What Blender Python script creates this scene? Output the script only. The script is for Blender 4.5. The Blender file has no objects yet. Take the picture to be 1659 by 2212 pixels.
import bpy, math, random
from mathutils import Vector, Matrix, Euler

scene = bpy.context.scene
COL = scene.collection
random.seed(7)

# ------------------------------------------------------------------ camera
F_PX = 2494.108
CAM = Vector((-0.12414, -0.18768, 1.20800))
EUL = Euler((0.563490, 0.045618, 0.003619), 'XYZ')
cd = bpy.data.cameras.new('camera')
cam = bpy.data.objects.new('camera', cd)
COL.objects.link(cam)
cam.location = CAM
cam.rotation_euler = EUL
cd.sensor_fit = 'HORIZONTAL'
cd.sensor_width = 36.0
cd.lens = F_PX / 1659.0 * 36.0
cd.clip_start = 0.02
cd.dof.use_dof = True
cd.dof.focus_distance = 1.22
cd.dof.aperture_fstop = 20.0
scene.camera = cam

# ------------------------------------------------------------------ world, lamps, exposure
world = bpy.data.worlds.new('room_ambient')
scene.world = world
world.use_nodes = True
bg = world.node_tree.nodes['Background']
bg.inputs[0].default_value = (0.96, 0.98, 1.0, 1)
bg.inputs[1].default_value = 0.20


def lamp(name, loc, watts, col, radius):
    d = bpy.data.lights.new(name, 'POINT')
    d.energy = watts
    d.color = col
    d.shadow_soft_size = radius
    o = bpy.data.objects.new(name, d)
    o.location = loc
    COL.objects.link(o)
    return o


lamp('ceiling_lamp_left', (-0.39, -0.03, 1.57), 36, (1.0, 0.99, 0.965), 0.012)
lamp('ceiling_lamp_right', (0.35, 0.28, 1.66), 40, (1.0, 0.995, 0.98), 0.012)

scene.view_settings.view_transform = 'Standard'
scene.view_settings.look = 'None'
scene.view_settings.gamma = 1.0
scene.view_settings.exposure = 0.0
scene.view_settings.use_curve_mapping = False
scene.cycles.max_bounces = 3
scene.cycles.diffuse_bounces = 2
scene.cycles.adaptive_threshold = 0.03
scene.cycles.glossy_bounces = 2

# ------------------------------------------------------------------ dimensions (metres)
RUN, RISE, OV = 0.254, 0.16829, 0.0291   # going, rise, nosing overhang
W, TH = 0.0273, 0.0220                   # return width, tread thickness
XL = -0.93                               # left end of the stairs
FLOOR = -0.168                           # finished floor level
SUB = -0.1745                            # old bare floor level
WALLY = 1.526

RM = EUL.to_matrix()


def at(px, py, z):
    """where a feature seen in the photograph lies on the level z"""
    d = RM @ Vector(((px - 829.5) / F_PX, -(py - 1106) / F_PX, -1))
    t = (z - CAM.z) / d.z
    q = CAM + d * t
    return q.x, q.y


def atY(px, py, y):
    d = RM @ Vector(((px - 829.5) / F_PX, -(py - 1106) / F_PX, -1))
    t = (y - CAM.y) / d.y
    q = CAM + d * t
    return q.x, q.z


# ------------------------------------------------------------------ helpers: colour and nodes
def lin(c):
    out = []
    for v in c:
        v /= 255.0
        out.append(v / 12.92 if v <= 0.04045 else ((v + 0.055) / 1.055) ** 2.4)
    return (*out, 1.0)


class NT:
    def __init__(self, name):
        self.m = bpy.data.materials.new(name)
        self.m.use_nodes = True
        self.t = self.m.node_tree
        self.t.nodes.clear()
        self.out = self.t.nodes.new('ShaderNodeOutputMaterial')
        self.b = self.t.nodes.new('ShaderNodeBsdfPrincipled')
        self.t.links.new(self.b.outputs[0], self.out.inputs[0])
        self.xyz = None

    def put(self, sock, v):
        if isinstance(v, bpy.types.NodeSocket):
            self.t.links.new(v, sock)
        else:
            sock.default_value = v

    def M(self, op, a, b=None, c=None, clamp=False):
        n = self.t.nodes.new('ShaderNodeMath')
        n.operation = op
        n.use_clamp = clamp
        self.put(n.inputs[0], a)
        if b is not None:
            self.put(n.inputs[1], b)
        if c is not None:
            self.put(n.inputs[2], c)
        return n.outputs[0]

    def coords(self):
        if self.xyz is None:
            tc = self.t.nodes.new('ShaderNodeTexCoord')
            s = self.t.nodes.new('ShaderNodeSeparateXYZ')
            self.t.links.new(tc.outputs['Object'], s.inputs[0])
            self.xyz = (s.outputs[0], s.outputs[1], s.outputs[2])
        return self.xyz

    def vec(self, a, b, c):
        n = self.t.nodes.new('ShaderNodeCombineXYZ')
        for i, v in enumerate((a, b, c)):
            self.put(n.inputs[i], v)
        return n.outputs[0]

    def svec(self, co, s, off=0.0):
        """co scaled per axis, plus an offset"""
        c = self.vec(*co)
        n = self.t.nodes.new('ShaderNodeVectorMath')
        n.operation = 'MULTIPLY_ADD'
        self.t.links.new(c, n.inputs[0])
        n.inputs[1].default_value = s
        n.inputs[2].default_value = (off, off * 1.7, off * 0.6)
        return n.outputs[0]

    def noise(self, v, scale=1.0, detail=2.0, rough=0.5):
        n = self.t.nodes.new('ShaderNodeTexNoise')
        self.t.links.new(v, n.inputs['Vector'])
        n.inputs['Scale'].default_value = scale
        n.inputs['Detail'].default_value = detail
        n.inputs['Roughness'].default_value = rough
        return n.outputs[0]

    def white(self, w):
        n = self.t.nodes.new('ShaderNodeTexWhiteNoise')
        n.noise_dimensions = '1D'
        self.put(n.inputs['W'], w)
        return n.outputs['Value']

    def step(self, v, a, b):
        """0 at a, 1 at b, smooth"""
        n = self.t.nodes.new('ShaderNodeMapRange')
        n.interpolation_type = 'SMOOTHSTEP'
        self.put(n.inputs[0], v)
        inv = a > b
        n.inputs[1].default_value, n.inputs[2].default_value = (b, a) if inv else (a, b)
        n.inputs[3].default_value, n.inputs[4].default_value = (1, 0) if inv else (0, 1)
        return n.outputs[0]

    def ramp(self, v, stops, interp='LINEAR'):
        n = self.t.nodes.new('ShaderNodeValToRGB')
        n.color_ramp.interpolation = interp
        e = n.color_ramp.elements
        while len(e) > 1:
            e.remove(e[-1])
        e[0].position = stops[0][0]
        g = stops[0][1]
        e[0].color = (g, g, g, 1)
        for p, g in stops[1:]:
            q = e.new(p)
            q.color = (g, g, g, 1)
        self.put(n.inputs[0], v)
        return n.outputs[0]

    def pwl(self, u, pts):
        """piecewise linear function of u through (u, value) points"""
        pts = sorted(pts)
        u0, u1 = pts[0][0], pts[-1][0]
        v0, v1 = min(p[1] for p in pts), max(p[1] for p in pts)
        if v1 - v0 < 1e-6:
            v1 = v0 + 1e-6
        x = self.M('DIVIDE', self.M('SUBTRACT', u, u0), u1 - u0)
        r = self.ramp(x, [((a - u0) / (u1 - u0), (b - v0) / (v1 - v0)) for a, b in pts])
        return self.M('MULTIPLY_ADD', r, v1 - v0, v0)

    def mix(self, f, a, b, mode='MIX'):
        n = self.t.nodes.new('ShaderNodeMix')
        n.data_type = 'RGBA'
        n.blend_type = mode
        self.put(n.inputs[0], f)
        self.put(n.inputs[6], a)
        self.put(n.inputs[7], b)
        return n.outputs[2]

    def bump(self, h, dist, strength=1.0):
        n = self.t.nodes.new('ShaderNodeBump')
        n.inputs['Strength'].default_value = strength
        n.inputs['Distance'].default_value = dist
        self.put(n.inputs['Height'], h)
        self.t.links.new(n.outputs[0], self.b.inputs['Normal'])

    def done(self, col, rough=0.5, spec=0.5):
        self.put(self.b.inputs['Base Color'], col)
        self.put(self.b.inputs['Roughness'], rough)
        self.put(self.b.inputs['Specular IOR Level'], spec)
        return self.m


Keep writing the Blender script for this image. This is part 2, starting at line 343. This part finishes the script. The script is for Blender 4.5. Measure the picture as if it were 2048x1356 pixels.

■ ■ ■ ■

Only the lines from the first line of the material above through the line that contains "random.seed(7)" should be quoted, each one exactly.

> **The result**
What Blender Python script creates this scene? Output the script only. The script is for Blender 4.5. The Blender file has no objects yet. Take the picture to be 1659 by 2212 pixels.
import bpy, math, random
from mathutils import Vector, Matrix, Euler

scene = bpy.context.scene
COL = scene.collection
random.seed(7)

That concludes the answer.